If the Government cannot use Gordon Brown's spending statement as a platform for recovery it is in even worse shape than it has looked at times over the past few weeks.
Ministers now have the opportunity - in a crowded series of announcements over the next fortnight, starting with big increases in funds for fighting crime today - to seize back control of the political agenda which has so persistently eluded it in recent times. Weighed on the electoral scales, £43bn in extra spending over the next three years is surely worth more than a damaging leaked memo from the heart of government and all the "froth" that preceded it.
It isn't, of course, quite as simple as that. The Chancellor and Prime Minister are still paying a price for their joint overspinning of the last public spending announcement in 1998, with the result that the equivalent - though much more solidly based - figures this year will find the electorate much more sceptical than they might otherwise have been. Nevertheless, yesterday's announcement offers a fresh start in what New Labour seems to find the painful process of treating the voters as grown-ups.
Mr Brown's slip yesterday in referring to underspinning instead of underpinning was comfortingly Freudian. His confident statement was not - or so the most cursory reading of the figures in the time available suggests - overspun in language or in content. That isn't to say that it was anything other than highly political - as it should be. His denunciation of what he calls the Tories' £16bn "spending cuts guarantee" may not be wholly fair since the Tories intend increasing spending in real terms and will in any case do their best to throw doubt on whether the money will in fact be spent. Nevertheless the Tories face a dilemma. It is hard at once to say that the figures are an empty chimera and that the Chancellor has abandoned his prudent past, returning to Labour's bad old ways of tax and spend. The dilemma is made all the sharper by the fear that Mr Brown may yet also be able to cut some taxes on the eve of an election, if not on the standard rate, at least by extending the credits to working families and the 10p starting rate.

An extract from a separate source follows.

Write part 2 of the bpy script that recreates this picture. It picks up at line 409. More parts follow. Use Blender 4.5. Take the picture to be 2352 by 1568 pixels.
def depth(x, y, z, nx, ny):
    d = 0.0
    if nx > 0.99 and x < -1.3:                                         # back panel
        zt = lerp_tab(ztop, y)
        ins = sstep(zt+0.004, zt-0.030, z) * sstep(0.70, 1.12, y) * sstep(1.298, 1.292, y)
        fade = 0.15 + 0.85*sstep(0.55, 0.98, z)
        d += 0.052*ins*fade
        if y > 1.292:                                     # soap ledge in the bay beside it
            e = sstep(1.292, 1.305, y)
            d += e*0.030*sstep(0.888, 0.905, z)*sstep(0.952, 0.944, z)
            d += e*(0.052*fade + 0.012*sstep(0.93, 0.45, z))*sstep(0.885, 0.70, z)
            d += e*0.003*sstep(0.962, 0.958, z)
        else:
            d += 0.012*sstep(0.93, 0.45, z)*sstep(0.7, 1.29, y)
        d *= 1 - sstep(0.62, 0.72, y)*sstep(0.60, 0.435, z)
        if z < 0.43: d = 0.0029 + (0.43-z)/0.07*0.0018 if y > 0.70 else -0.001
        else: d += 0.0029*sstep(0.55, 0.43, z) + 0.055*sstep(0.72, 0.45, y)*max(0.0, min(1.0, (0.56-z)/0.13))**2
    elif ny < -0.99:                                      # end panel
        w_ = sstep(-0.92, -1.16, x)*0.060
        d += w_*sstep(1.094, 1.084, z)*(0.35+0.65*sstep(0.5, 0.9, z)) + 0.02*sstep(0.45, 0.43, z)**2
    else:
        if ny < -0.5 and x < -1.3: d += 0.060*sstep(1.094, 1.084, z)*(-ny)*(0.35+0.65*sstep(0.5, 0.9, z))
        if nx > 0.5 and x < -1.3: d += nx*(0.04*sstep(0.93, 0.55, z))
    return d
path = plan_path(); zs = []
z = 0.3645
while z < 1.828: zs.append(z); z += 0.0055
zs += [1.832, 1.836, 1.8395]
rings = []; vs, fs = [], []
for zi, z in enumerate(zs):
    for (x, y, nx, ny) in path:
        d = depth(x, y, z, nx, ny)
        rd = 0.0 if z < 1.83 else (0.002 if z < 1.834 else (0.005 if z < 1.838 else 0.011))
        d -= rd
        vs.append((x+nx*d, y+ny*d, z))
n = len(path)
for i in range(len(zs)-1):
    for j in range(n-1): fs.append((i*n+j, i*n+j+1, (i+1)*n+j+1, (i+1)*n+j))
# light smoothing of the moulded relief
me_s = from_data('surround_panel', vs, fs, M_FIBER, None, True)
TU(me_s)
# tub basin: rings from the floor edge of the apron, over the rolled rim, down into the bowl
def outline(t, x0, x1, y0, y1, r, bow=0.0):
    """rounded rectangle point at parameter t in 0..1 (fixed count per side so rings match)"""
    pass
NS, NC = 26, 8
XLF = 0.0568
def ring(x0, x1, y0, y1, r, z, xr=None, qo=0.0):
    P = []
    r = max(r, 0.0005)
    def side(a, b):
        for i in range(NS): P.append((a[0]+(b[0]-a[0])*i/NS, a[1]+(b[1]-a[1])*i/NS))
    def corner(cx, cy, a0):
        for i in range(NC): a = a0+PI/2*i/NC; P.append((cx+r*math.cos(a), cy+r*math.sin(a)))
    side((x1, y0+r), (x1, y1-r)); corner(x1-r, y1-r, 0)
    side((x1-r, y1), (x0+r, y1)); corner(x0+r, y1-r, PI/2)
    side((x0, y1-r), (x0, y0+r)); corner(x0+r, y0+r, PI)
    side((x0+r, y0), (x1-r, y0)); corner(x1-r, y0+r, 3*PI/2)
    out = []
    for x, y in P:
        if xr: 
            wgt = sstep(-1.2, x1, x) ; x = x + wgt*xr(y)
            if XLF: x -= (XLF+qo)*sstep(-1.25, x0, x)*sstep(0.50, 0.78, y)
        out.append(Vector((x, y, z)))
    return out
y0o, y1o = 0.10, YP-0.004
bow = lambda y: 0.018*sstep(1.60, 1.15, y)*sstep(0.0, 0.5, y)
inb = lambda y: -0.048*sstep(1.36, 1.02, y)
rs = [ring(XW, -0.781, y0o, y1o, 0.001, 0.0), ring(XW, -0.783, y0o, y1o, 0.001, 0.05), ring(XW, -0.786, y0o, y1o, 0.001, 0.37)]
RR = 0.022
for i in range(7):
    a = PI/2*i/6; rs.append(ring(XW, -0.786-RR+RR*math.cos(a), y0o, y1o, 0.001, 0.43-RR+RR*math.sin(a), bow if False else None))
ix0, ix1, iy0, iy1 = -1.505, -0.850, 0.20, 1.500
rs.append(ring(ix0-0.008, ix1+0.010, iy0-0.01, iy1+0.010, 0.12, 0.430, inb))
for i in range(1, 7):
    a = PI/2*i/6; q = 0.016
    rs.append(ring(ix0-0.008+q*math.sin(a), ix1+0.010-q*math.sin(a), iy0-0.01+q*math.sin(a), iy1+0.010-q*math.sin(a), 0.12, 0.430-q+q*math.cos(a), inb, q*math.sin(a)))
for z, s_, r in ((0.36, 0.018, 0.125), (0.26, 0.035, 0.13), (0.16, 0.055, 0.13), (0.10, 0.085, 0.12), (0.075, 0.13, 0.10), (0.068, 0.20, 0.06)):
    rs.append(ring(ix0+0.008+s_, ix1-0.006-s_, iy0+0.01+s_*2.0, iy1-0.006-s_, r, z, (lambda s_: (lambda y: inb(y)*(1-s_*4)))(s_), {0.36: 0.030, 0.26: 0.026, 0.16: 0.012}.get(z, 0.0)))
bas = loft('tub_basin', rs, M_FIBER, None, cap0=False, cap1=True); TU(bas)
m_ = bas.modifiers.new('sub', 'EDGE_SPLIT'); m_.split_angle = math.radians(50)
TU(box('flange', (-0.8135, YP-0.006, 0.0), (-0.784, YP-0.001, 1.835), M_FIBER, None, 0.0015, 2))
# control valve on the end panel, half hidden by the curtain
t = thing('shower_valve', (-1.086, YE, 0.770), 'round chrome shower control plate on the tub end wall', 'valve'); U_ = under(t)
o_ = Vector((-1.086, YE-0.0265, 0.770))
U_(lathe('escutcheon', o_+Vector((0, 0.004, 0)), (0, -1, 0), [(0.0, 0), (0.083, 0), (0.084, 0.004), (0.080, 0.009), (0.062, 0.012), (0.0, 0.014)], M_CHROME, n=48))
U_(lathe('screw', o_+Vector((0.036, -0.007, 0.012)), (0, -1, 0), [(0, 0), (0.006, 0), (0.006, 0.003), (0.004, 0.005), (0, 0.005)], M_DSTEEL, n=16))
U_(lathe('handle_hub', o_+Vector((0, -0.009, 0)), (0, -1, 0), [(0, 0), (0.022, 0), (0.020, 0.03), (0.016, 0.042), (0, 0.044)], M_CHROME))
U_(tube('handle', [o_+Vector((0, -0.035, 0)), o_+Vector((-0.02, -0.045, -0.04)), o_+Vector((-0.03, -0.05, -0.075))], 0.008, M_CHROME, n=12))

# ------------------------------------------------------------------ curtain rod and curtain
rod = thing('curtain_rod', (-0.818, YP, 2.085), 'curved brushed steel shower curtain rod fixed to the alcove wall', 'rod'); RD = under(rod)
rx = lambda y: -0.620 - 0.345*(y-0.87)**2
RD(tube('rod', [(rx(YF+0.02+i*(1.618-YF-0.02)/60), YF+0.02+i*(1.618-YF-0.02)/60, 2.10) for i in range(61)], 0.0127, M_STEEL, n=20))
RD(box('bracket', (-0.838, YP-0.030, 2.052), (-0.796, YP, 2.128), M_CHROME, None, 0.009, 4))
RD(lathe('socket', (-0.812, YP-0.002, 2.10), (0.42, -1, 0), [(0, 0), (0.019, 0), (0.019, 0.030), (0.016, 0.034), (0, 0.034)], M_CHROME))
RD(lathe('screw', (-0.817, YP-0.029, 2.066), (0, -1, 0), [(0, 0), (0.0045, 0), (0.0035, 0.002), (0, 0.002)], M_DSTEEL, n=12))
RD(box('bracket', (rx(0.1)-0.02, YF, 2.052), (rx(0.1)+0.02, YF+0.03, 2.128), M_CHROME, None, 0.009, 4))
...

All the same, there is now a real struggle in British politics between the downward pressure on the size of the state envisaged by the modernised neo-Thatcherism of William Hague and Mr Portillo and the pledge to repair the long legacy of British under-investment which Tony Blair and Gordon Brown make with some passion and equal persuasiveness.
The Tories will seek with considerable energy to persuade voters that the spending will not produce the results claimed for it. But sceptical as the electorate may seem - and providing the leaks, backbiting and spin do not resume with a vengeance - the best bet is that because of the deep yearning for better services, from education to transport, from policing to the NHS, they will give Labour the benefit of the doubt - next time. If it works, Labour may rule for a long time to come. It has never before entered a second election in office, as it will enter this one, without having to apologise for its economic record. And that should be more important than all the noises off, damaging as they have been.
But if real, tangible results in the public services do not materialise after that, Labour will have lost the war not only of votes but of ideas. The battlelines have been drawn - and the battle has a finite ending, most probably some time before the election after next.